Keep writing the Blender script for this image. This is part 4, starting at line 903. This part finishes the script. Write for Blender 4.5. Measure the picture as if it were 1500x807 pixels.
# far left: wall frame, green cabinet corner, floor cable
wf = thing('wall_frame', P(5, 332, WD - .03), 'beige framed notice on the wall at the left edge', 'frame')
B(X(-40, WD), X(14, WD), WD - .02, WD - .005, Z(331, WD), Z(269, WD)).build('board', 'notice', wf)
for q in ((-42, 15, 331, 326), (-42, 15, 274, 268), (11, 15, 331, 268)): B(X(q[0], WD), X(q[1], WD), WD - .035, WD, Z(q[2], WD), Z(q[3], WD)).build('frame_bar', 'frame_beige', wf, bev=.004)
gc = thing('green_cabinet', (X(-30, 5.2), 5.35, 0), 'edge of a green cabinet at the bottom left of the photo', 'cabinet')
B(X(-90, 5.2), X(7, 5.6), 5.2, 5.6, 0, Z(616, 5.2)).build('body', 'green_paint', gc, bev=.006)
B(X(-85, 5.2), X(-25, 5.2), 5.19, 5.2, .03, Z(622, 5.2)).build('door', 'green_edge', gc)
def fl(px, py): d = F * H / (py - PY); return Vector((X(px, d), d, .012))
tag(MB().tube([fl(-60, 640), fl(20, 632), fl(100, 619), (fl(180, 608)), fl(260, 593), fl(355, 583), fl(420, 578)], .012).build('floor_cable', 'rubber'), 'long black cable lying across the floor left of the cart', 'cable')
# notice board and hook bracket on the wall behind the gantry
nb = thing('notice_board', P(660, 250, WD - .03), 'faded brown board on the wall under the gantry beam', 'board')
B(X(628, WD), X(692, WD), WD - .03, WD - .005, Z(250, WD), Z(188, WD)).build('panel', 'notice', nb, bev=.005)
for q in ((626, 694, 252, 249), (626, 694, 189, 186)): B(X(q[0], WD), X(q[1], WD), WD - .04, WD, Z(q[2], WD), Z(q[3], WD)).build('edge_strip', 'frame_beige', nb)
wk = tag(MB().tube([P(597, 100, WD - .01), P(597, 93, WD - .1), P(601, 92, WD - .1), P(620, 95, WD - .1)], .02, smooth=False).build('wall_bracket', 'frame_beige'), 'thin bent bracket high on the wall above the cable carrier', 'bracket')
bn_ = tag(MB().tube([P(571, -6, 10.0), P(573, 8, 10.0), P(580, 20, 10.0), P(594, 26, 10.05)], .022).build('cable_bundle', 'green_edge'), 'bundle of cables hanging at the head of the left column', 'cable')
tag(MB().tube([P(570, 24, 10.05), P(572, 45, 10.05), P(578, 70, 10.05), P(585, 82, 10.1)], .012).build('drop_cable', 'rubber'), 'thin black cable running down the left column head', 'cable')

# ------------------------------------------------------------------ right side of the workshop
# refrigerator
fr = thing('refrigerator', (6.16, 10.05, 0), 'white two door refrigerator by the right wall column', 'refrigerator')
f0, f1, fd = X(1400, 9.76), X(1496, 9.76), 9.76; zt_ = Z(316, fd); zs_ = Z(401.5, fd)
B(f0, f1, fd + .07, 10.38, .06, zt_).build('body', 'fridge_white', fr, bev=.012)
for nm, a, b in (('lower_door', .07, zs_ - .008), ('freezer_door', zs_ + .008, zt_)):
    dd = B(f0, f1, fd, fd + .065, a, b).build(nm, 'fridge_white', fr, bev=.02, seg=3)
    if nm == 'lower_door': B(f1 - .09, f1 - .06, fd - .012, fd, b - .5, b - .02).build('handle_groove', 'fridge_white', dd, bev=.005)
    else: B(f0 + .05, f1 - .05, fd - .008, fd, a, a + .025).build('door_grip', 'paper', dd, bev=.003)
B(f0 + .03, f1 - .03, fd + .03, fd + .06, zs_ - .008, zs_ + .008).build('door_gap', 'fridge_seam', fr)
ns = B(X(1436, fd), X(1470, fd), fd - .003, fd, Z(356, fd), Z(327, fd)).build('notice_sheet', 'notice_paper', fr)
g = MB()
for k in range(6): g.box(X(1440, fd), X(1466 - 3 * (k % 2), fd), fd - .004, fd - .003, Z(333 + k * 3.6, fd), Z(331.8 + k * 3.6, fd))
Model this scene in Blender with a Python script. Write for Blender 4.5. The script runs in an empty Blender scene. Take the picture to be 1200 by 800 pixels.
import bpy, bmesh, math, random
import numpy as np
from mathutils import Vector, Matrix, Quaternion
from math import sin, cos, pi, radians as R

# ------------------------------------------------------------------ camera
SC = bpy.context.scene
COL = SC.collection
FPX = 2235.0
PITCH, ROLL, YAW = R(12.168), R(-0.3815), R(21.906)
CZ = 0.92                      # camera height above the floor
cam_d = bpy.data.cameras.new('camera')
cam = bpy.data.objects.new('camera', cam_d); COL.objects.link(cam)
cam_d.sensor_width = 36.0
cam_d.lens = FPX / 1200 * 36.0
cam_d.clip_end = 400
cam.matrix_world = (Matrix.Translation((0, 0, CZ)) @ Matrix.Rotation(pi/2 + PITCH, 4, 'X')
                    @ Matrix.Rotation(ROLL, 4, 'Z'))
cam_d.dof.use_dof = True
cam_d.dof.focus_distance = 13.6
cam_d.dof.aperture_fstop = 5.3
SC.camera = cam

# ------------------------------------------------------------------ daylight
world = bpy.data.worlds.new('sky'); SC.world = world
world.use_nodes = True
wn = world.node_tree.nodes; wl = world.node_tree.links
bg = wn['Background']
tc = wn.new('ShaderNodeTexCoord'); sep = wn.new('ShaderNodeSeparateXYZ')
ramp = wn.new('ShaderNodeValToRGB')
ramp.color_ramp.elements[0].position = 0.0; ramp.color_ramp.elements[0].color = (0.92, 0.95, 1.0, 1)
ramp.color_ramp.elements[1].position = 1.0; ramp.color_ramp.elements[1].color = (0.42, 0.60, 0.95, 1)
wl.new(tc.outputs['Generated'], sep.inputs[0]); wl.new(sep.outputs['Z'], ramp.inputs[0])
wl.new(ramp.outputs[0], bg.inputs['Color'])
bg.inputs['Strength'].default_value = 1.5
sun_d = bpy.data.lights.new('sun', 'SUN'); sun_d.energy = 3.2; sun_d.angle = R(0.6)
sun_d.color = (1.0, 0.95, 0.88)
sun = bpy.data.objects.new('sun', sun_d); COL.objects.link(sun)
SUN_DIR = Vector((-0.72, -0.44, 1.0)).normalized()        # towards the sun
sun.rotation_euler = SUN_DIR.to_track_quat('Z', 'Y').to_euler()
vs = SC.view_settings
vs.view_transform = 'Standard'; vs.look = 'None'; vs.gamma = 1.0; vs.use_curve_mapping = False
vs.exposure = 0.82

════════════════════

Only the lines from the one containing "Model this scene" to the one containing "SC.camera = cam" are to be printed, both ends included, exactly as written.

Model this scene in Blender with a Python script. Write for Blender 4.5. The script runs in an empty Blender scene. Take the picture to be 1200 by 800 pixels.
import bpy, bmesh, math, random
import numpy as np
from mathutils import Vector, Matrix, Quaternion
from math import sin, cos, pi, radians as R

# ------------------------------------------------------------------ camera
SC = bpy.context.scene
COL = SC.collection
FPX = 2235.0
PITCH, ROLL, YAW = R(12.168), R(-0.3815), R(21.906)
CZ = 0.92                      # camera height above the floor
cam_d = bpy.data.cameras.new('camera')
cam = bpy.data.objects.new('camera', cam_d); COL.objects.link(cam)
cam_d.sensor_width = 36.0
cam_d.lens = FPX / 1200 * 36.0
cam_d.clip_end = 400
cam.matrix_world = (Matrix.Translation((0, 0, CZ)) @ Matrix.Rotation(pi/2 + PITCH, 4, 'X')
                    @ Matrix.Rotation(ROLL, 4, 'Z'))
cam_d.dof.use_dof = True
cam_d.dof.focus_distance = 13.6
cam_d.dof.aperture_fstop = 5.3
SC.camera = cam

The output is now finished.